An RMD is the amount that you have to take out of your IRA, 401(k), Simplified Employee Pension (SEP) IRA or any other tax-deferred retirement account after you reach the age of 70 1/2.
Like all things the IRS does, it’s complicated. It has ins and outs and ups and downs that most non-tax experts could never understand. But it is the law, and if you don’t take your distribution on time, you can be hit with as much as a 50% penalty.
The simple part of the rule states that you must begin taking this RMD after you turn 70 1/2.
You are allowed to delay claiming the distribution until April 15 of the year after you turn 70 1/2 – but if you do, you also must take a second RMD by December 31 of that same year.
That means you would take two taxable distributions in one year, which means you would pay twice the taxes in one year.
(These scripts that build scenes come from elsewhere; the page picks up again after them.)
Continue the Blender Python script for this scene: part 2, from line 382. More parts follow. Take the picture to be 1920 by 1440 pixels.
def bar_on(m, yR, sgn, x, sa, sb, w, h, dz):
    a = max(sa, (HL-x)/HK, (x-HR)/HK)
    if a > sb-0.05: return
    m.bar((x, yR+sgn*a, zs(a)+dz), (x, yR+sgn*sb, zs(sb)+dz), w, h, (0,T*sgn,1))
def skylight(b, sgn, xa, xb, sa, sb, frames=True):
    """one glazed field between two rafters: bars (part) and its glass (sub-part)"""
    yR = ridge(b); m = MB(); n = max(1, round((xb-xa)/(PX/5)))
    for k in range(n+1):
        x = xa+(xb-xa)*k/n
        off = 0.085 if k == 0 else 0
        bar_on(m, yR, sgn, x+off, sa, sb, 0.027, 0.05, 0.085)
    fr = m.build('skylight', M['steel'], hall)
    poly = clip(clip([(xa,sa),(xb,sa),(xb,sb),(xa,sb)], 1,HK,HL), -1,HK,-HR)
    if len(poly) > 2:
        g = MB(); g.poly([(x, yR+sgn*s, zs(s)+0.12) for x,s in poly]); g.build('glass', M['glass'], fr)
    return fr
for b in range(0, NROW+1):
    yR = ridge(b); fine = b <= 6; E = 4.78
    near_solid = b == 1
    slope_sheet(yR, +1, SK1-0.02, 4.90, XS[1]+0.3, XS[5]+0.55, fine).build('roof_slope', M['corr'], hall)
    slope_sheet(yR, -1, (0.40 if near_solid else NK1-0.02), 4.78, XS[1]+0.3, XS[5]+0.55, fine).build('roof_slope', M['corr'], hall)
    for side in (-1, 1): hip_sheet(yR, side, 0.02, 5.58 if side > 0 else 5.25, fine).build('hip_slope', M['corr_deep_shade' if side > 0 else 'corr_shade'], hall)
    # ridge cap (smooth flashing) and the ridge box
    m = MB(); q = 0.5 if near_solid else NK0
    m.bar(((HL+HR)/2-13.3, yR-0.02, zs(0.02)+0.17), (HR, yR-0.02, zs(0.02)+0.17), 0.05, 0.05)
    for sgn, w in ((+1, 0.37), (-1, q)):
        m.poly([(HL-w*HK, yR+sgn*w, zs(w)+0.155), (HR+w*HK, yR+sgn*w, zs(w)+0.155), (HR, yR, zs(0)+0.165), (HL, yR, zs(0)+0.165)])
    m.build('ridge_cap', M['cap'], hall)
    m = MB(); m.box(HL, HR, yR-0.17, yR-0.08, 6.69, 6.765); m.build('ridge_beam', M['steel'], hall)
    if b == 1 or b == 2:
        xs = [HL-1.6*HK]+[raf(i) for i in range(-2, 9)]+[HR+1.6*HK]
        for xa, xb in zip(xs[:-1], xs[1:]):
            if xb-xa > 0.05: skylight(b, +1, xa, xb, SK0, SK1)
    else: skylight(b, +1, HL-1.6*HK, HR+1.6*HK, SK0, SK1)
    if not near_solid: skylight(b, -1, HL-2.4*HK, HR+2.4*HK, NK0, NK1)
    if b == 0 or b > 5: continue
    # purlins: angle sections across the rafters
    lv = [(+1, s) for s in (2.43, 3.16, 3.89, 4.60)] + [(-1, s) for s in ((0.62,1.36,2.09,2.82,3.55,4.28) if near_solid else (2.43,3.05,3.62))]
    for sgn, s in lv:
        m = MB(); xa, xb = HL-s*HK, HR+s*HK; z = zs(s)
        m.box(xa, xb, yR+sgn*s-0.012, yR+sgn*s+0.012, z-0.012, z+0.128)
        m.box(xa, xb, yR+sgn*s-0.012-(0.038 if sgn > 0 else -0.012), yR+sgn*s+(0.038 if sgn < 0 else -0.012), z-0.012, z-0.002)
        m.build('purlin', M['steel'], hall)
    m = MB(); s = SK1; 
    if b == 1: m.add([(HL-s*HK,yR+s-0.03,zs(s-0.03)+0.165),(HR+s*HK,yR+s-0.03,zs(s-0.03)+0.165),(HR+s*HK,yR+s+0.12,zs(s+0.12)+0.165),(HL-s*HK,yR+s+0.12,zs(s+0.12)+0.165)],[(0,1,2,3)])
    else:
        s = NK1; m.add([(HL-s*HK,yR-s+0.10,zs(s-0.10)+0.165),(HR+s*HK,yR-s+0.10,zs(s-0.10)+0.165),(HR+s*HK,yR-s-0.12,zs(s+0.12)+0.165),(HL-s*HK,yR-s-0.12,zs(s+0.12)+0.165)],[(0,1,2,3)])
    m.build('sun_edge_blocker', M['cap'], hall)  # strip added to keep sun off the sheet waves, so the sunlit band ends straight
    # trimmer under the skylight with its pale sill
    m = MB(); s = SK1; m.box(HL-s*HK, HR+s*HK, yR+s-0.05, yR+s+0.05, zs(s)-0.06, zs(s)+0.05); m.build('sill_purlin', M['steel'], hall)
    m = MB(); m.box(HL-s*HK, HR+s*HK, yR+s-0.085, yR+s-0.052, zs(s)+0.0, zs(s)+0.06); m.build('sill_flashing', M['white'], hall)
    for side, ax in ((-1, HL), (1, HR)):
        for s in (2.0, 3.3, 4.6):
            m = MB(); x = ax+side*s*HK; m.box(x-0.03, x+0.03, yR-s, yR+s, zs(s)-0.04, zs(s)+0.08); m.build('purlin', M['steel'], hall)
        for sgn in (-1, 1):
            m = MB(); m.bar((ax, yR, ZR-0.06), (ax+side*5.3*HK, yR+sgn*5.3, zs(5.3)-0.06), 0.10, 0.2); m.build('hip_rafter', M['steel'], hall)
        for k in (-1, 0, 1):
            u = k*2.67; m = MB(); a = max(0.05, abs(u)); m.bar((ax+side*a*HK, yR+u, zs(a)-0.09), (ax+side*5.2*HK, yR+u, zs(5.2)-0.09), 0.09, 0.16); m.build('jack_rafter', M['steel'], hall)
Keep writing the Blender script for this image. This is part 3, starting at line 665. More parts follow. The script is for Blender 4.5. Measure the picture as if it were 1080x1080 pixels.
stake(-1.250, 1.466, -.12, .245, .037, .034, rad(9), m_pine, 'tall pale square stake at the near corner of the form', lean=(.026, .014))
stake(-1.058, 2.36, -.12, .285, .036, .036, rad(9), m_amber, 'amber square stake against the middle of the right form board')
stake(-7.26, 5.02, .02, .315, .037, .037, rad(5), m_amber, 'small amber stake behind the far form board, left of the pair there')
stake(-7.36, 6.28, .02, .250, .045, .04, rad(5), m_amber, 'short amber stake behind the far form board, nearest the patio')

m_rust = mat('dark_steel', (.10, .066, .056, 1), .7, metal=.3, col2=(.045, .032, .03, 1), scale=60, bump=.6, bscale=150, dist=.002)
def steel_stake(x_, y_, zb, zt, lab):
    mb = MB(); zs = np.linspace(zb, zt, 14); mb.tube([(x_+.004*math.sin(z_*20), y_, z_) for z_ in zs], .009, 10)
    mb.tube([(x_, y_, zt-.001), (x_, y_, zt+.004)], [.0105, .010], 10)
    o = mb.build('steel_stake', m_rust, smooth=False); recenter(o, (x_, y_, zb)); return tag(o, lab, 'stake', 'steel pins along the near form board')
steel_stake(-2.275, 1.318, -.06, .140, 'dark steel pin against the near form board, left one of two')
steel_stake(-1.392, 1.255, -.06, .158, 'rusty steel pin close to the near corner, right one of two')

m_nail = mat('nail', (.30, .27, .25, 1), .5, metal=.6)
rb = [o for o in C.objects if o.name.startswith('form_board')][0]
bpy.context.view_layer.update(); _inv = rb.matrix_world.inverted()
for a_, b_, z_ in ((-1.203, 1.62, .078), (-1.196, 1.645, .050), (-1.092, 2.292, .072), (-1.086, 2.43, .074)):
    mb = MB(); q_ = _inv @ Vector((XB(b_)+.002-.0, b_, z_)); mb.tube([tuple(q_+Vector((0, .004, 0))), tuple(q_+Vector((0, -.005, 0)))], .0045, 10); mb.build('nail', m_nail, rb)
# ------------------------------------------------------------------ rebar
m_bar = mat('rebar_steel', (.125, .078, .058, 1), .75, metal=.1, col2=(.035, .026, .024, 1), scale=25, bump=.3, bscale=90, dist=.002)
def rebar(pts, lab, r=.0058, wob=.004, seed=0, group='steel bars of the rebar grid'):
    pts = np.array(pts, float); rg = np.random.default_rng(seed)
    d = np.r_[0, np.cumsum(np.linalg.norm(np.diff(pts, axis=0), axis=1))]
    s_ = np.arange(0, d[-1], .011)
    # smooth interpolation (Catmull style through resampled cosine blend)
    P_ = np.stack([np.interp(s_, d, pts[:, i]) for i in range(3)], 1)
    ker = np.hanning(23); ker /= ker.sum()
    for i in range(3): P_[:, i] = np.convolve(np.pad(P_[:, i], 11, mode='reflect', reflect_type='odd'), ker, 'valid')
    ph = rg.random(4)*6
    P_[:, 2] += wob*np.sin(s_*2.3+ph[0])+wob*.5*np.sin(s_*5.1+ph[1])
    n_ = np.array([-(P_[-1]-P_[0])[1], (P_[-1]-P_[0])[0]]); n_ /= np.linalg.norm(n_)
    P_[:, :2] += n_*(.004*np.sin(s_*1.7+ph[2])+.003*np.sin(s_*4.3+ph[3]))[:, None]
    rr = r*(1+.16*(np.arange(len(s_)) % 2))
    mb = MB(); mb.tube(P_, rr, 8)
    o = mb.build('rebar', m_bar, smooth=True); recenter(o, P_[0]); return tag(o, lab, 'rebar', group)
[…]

The IRS presents this option as if it’s doing us a favor. Thanks for nothing, guys.
I can’t give specific tax advice in this piece because I’m not a CPA or tax preparer, but why anyone would want to have two taxable distributions in one year is a mystery to me.
When I turn 70 1/2, which is just a few years away, I’m taking the distribution as required and paying my tax owed that same year on one distribution. I won’t take two the following year.
Now, maybe you feel the same way as that person at the neighborhood party who wants to pay as much in taxes as possible. If so, I’ll take two distributions in one year and double your tax.
I guess somewhere in this crazy world that makes sense, but not to me.
My only advice I’m allowed to give, which is the same I always give when I do a tax piece, is this: Just pay your taxes. You definitely don’t want to go round and round with the IRS, folks.